As part of the center, we are building an analytics infrastructure to make advanced analytics readily accessible to anyone using Aster Data. This includes making use of our SQL-MapReduce interface to do analysis that can’t easily be expressed in SQL, and often leads to huge performance gains. In addition, we are releasing a suite of functions built on Aster’s API for MapReduce that allows for easy invocation from within SQL. The suite includes, for example, novel tools to do sequence analysis, which is very useful for anyone trying to do pattern analysis. It’s important to note that many of our customers are already writing their own applications using this API and it’s really straightforward to get started. Incidentally, development for our Java API has just become very easy with our new SDK that uses a plug-in for Eclipse. Also, we are actively developing partnerships with analytic functions and solution providers.
I’d like to briefly provide a brief background of why I’m so excited about what Aster is enabling and how this is indicative of a significant shift in how companies use and analyze their data. I first encountered Aster Data when I was at LinkedIn building analytically driven products with the large data sets that LinkedIn has amassed. Our team faced severe limitations with our standard warehouse, but with the introduction of the MPP Aster system we were suddenly able to analyze data much faster. Analyses that previously took 10 hours to run could suddenly run in 5 minutes. Our ability to think of an idea and get answers was no longer limited by the constraints of the equipment we owned but was instead bottlenecked by how quickly we could think. With a 10 hour wait-time you frequently forgot what you were working on or the stakeholder had moved on without doing a proper analysis. If you made a mistake or wanted to tweak your query you had to wait another 10 hours. With the Aster-enable approach to analytic development, however, a whole new way of thinking emerged and we started to perform analyses we didn’t even think was previously possible. Having the ability to quickly iterate on an idea is invaluable when solving problems – the answers we got back helped guide business decisions and enabled better products on LinkedIn.
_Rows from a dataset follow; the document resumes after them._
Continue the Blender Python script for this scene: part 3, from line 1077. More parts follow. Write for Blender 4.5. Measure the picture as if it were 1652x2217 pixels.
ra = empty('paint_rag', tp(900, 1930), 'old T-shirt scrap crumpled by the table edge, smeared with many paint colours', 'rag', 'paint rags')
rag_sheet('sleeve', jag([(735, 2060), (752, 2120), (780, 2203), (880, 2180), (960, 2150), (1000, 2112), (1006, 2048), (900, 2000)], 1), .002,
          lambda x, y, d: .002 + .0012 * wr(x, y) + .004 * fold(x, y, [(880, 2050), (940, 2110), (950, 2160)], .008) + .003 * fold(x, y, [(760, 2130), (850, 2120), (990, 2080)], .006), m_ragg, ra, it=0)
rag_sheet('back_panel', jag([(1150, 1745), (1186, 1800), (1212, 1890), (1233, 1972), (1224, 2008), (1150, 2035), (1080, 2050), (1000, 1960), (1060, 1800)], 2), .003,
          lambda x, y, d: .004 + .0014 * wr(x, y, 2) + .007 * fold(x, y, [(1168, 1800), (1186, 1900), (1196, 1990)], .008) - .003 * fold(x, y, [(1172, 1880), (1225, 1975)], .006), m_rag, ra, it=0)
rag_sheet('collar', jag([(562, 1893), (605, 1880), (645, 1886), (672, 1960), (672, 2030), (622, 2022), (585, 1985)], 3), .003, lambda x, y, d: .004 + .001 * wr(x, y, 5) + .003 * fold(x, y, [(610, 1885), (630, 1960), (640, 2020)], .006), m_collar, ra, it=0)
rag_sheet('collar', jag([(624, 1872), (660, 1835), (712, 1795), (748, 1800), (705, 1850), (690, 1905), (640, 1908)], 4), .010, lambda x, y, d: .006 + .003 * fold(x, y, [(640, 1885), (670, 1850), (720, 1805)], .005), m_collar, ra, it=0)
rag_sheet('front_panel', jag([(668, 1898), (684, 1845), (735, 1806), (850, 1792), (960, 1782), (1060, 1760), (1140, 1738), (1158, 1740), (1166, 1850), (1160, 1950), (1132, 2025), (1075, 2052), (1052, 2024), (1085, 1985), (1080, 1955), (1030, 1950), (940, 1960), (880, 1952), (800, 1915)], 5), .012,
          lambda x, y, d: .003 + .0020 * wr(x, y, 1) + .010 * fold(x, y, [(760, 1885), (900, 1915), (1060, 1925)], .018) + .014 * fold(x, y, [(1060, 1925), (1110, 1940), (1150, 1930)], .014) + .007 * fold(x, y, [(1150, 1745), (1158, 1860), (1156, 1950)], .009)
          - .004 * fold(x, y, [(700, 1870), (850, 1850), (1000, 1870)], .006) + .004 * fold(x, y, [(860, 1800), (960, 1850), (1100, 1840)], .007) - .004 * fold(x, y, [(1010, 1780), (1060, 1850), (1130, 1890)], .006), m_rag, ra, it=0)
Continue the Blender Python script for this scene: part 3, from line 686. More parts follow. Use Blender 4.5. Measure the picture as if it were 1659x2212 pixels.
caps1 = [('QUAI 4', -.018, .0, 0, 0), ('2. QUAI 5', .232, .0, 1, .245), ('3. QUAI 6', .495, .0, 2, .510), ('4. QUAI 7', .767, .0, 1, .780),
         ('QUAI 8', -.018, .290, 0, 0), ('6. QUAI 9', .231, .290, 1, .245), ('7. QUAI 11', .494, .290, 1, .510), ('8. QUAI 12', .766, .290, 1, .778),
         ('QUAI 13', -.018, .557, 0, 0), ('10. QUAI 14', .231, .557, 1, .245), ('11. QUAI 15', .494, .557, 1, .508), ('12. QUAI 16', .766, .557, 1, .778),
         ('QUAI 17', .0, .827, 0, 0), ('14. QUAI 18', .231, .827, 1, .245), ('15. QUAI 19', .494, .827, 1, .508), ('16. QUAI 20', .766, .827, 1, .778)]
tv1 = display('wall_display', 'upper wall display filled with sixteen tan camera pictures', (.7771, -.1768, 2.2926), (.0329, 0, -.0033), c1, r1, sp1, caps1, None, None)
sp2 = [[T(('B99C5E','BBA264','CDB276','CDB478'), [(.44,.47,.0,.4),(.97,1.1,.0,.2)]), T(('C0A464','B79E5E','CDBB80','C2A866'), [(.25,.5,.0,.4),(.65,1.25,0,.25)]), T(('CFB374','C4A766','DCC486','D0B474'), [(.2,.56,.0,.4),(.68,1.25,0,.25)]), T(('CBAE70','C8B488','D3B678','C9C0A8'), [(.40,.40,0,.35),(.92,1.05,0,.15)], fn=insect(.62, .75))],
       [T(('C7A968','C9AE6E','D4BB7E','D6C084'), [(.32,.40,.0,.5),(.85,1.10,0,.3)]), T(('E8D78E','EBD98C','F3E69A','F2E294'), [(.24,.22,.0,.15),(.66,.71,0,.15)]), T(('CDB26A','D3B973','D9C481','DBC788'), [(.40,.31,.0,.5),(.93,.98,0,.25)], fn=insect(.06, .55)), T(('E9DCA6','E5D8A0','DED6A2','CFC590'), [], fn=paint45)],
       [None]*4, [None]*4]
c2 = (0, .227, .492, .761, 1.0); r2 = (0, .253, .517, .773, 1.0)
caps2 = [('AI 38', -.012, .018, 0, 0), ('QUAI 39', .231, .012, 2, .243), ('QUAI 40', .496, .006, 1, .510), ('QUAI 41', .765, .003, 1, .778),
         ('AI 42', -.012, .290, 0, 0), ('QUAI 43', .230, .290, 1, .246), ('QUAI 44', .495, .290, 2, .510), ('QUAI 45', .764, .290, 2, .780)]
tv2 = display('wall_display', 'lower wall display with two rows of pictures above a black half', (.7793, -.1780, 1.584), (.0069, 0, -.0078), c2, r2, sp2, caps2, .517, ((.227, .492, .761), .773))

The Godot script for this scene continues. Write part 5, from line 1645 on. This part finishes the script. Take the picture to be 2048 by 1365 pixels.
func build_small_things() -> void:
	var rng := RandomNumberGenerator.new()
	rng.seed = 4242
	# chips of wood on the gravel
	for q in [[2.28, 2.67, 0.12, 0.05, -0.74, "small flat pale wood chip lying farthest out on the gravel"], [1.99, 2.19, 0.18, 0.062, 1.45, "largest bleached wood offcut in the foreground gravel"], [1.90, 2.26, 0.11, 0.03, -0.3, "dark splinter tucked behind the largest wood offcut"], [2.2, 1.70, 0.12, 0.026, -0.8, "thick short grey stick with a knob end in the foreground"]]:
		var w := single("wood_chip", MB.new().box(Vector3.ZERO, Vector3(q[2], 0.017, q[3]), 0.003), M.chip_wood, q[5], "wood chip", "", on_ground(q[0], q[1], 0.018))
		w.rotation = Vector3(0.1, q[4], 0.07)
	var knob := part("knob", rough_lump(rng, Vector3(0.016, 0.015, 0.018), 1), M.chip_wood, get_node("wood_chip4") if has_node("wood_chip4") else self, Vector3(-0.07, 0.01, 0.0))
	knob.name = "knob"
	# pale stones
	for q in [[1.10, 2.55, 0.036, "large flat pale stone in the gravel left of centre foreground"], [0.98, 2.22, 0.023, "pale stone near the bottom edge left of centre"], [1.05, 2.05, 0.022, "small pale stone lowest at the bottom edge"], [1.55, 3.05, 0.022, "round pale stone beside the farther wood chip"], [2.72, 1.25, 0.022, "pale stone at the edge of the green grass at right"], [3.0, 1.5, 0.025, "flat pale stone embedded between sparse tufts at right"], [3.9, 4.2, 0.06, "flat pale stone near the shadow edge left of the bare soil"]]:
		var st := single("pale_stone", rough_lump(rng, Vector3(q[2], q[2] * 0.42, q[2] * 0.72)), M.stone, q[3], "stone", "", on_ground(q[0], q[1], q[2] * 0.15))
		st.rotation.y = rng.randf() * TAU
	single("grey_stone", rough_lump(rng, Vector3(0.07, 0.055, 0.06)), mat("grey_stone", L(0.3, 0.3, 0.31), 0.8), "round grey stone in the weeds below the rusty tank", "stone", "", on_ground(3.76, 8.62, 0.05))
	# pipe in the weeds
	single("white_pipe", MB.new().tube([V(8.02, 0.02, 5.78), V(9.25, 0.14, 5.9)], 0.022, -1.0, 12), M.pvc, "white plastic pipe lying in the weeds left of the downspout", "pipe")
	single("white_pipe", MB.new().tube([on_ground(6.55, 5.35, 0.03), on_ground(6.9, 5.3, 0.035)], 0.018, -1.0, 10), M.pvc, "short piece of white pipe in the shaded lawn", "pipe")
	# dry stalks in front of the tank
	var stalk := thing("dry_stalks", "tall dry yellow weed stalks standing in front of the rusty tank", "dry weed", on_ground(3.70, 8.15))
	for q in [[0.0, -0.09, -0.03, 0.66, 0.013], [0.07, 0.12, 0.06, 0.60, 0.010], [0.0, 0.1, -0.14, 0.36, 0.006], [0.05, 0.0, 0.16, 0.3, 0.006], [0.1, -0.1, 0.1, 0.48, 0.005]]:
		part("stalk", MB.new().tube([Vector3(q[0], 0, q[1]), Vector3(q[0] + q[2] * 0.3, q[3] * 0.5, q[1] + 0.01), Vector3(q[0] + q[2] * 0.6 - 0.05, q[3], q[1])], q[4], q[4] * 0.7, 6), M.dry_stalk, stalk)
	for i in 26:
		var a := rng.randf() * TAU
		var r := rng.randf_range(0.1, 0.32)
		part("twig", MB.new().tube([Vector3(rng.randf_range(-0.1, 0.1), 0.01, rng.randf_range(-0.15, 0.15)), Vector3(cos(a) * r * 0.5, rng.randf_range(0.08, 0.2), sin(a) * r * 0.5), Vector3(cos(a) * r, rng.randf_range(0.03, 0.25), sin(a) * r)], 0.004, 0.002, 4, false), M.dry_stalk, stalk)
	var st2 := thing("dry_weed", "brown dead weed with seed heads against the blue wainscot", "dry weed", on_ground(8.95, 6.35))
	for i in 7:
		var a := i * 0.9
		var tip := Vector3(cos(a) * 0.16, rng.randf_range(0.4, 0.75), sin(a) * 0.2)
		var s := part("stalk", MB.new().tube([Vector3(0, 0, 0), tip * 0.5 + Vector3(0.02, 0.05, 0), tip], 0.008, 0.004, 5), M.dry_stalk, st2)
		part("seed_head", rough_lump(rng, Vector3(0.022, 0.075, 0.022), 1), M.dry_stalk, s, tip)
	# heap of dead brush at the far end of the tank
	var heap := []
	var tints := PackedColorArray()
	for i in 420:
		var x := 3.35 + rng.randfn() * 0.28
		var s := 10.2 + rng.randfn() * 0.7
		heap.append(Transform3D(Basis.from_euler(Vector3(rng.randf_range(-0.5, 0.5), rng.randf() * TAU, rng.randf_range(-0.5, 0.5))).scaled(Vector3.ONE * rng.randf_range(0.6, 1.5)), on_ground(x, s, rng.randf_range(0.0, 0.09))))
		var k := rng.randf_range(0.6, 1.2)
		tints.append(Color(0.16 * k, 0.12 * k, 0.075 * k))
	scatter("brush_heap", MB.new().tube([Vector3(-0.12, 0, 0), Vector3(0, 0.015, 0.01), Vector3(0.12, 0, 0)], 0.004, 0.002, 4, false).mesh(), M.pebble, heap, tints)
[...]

As a customer I worked directly with the Aster team on a number of problems and was amazed by their depth of knowledge of the challenges analytics practitioners face and their ability to innovate. Since joining the team, I’ve been pleased by Aster’s strong commitment to make analytics accessible to all. A scalable system that can do more with data will unleash a whole new set of capabilities for enterprises. I’m very excited that the field team has grown and we have attracted top-talent like ex-particle physicist Puneet Batra and data mining experts like Qi Su. Ajay Mysore, another member of the team, conducted master’s research on clustering algorithms. Our team lives and breathes data and is always ready for new challenges. Right now the field of analytics is undergoing a renaissance and it’s exciting to be working with a leader in the field of big data and advanced analytics.